Chile’s Economic Outlook Takes Turn for Worse, Valdes Says

The outlook for every economic indicator forecast by Chile’s government has deteriorated this year, Finance Minister Rodrigo Valdes told lawmakers Monday.

The economy and domestic demand will grow more slowly than forecast, prices will rise faster than forecast and the fiscal deficit will be wider than forecast, he said. Moreover, any recovery will be gradual.

After a decade-long commodities boom came to an end last year, Chile’s economy is struggling to recover its former strength. Eight interest rate cuts in the year through October and a jump in fiscal spending this year have failed to revive business or consumer confidence, or revert seven consecutive quarters of declining investment in machinery and equipment.

“The economy is adapting to new external conditions,” Valdes said. “Private investment continues to be weak.”

The economy of the world’s biggest copper producer will expand 2.5 percent this year, compared with the 3.6 percent estimated in the 2015 budget, Valdes said. Inflation will average 3.9 percent over the year, above the previous estimate of 3 percent.

As the growth outlook deteriorates, Valdes raised the forecast for the fiscal deficit to 3 percent of gross domestic product from 1.9 percent.

“It’s imperative to progress in narrowing what will be a bigger fiscal deficit,” Valdes said. “This must be done gradually given the economic cycle, with advances year by year.”

Downbeat Tone

The deficit reflects the fiscal stimulus provided by the government this year and smaller-than-expected revenue, Valdes said.

Any pick-up in economic expansion will be gradual and requires greater dialogue with the business community and improved business and consumer confidence, Valdes said.

The downbeat tone was expected by analysts. The central bank cut its growth estimate for the year on June 3 to between 2.25 percent and 3.25 percent, from a previous estimate of 2.5 percent to 3.5 percent and from 4 percent to 5 percent estimated in September 2013.

Chile’s Imacec index, a proxy for GDP, rose 0.8 percent in May from the year earlier, less than forecast by all 21 analysts surveyed by Bloomberg, the central bank reported Monday.

In its June report, the bank warned fiscal and monetary policy had done their job, saying business confidence needed to improve to sustain the recovery. Monetary policy will remain “significantly expansive,” policy makers said in their quarterly monetary policy report.

Fiscal Revenue

Valdes forecast that fiscal spending would rise 8.8 percent this year from what the government was budgeted to spend in 2014. That compares with the Finance Ministry’s previous estimate of 9.8 percent.

Fiscal revenue will rise 2.4 percent in the year, below the previous estimate of 5 percent, Valdes said.

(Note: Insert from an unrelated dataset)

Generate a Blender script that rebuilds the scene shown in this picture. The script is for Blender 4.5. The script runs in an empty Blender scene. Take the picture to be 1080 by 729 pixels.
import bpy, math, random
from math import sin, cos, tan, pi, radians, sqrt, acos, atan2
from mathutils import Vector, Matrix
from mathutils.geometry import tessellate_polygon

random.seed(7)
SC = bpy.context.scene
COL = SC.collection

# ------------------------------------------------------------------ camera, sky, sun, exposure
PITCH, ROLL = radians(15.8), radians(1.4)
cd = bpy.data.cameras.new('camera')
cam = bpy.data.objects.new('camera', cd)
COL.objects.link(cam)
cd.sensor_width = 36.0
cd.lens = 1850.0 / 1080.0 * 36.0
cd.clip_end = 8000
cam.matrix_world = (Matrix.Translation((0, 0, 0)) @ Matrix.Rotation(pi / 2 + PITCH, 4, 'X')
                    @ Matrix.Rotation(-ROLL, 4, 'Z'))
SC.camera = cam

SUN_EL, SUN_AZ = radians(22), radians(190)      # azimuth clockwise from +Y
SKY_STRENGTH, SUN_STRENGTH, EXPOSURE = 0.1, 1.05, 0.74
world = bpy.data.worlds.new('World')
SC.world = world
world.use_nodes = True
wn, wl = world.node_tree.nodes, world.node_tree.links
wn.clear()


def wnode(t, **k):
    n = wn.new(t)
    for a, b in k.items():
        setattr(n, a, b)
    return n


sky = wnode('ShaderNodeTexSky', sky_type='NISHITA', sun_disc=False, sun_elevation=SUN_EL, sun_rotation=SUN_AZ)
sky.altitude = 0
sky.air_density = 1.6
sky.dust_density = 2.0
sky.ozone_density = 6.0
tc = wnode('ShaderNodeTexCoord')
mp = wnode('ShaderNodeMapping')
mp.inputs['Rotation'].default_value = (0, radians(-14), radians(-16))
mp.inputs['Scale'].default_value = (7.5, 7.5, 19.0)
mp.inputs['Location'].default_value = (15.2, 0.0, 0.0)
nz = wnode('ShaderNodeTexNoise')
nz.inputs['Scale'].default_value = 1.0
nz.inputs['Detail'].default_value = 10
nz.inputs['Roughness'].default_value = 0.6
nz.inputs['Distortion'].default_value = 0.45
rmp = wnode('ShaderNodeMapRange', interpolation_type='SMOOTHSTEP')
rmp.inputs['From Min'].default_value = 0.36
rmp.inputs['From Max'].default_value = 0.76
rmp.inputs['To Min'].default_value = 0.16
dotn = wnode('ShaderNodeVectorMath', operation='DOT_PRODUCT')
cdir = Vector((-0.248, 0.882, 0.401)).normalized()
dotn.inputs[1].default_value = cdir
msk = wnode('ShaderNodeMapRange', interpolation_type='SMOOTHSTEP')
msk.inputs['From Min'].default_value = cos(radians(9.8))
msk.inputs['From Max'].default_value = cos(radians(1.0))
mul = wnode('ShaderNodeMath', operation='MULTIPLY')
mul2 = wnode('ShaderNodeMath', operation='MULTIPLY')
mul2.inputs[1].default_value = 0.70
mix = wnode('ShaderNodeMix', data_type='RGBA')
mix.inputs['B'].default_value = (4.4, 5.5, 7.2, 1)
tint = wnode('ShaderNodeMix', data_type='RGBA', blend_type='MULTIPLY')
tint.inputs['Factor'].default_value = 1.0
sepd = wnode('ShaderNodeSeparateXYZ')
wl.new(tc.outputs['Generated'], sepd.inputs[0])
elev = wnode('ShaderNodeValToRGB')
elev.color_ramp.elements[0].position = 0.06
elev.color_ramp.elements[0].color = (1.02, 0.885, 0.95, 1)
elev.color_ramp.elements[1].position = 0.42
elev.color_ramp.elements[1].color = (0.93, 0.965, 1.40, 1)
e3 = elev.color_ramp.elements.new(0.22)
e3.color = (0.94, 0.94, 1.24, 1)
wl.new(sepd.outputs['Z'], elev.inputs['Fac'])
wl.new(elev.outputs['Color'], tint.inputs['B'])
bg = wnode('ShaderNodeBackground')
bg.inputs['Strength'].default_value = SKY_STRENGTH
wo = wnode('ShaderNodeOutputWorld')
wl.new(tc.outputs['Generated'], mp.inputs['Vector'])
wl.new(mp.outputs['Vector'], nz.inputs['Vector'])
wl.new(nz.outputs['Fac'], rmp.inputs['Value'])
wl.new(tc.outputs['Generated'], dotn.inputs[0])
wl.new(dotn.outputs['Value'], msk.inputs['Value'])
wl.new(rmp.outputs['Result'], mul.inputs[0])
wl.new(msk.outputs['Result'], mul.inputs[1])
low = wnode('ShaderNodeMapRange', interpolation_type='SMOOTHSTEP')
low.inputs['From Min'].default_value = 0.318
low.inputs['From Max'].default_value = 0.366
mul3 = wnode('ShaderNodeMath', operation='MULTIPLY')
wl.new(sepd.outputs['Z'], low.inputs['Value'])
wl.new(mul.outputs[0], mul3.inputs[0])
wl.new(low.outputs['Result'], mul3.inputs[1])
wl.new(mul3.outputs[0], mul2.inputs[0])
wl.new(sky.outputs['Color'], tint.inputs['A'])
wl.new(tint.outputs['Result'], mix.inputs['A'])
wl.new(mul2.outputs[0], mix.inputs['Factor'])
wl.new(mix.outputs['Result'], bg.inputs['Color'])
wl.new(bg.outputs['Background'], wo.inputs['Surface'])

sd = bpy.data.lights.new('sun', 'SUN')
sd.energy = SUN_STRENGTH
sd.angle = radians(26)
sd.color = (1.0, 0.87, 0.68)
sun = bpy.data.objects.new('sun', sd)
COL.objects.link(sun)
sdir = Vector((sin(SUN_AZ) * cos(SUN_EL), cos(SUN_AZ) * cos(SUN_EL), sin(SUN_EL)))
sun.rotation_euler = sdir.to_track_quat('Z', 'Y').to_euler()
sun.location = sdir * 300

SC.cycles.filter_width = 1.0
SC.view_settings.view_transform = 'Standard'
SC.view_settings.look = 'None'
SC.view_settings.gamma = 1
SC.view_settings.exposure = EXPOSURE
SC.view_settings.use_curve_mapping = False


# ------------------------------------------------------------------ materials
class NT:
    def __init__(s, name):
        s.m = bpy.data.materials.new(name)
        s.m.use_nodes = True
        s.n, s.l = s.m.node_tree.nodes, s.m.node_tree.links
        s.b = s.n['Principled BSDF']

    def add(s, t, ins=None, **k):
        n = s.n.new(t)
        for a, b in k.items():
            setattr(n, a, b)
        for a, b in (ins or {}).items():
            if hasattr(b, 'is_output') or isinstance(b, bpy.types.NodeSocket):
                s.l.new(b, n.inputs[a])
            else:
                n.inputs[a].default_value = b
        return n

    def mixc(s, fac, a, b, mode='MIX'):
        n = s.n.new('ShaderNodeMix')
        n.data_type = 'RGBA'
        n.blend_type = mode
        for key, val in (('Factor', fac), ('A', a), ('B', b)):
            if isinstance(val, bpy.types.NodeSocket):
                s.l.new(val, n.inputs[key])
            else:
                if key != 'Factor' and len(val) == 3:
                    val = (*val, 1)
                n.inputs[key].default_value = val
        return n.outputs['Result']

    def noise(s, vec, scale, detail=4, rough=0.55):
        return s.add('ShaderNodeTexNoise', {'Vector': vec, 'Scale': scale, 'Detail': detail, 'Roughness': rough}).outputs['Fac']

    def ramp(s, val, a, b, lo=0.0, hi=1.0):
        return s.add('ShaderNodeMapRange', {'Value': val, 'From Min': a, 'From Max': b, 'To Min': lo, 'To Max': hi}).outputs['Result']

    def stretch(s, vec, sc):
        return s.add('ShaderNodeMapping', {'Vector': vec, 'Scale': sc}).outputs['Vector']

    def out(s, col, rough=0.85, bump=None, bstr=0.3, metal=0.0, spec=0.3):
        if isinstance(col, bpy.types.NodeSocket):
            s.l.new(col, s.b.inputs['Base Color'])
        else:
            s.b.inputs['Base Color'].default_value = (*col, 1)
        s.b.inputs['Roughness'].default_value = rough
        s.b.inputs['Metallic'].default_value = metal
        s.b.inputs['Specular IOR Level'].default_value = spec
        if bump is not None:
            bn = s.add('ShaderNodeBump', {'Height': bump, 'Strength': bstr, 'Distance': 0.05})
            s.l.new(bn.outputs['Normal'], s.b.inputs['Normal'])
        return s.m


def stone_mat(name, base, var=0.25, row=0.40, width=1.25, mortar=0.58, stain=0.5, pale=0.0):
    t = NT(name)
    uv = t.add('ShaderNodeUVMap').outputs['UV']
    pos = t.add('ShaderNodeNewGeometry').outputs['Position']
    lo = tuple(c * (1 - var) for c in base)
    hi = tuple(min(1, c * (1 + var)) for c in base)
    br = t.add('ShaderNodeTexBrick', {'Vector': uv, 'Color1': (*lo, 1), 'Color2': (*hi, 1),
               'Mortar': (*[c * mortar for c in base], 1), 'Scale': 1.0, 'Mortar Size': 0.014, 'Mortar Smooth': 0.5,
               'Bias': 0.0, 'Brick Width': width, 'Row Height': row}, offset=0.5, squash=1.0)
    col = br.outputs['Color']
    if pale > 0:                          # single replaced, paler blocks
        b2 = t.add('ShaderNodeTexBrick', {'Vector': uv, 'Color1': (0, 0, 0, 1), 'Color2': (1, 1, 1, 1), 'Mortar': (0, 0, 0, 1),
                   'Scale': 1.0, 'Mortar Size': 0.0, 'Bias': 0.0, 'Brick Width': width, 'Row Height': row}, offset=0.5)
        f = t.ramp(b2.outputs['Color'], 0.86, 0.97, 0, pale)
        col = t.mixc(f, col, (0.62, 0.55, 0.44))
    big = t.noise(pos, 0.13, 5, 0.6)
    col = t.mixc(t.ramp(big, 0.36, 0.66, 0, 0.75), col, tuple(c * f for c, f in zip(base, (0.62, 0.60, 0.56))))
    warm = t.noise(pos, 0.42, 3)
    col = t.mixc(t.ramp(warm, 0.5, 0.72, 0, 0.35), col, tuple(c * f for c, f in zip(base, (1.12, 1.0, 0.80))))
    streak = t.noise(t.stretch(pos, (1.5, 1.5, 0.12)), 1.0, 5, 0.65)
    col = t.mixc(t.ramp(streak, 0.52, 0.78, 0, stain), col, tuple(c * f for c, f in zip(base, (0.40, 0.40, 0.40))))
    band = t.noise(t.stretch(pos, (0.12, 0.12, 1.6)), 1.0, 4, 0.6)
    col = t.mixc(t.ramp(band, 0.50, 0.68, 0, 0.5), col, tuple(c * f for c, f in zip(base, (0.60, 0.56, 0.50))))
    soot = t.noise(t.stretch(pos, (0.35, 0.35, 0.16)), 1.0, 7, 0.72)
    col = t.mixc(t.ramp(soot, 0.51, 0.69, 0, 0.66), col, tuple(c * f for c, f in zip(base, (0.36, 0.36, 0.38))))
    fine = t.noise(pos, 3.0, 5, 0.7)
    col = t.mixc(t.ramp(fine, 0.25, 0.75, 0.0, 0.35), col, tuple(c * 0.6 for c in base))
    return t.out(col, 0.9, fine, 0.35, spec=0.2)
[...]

The forecast was based on average copper prices of $2.75 a pound, compared with the previous forecast of $3.12.

As growth slows, unemployment unexpectedly rose to 6.6 percent in the three months through May from 6.1 percent the month before, the National Statistics Institute said June 30. In the month, manufacturing slid 3.3 percent from the year earlier, while retail sales gained 3.1 percent.

Growth in the world´s largest copper producer will accelerate to 2.7 percent this year, exceeding the Latin American average by more than 2 percentage points, according to economists surveyed by Bloomberg.